Re: code page xlation?

From: B. Vermo (bv@bigblue.no)
Date: Fri, 13 Jun 1997 14:11:30 +0100

In article <4RCozAfHkDrK092yn@garlic.com>,
krlund@garlic.com (Kermit Roger (KR) Lund) wrote:
|When I view a message with an a-ring character in it, using OS/2
|YARN 0.92 with code page 8859-1 specified, the character appears
|as an a-ring. When I look at the message with the editor epm,
|from OS/2, I see the character as the hex string "3d4535", which
|is the hex equivalent for =E5.
| ...
|What function of YARN provides this kind of xlation. What is the
|likely program than inserted the =E5 string into the file for the
|a-ring character in the first place. Can anyone tell me where
|this mapping function is defined or described.
|
The encoding has been done by the transmitting mail reader, which
has documented this by entering quoted-printable as the encoding
in the MIME-compliant header lines, or it has been translated from
8-bit by some intermediate server which needed to transmit it over
a 7-bit link.

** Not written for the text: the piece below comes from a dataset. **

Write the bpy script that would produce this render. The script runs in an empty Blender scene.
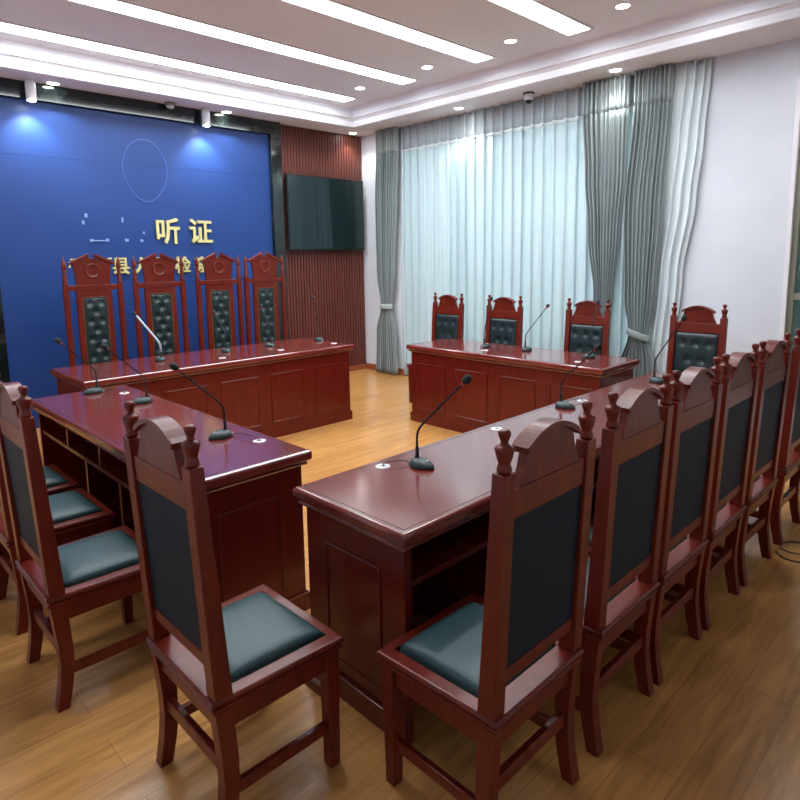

It is documented in RFC 1521, which is available on
sites which store Internet standards. The master site is Internic,
which has an automatic mail server. Send a mail message to
mailserv@ds.internic.net
with "help" as the message text.

RFC 1522 describes a way to encode characters in header lines,
where only a subset of 7-bit ASCII is allowed regardless of
the transfer encoding for the message body.

The translation back to 8-bit is done by the limited MIME support
in Yarn, and subsequent code translation is turned on in your config file.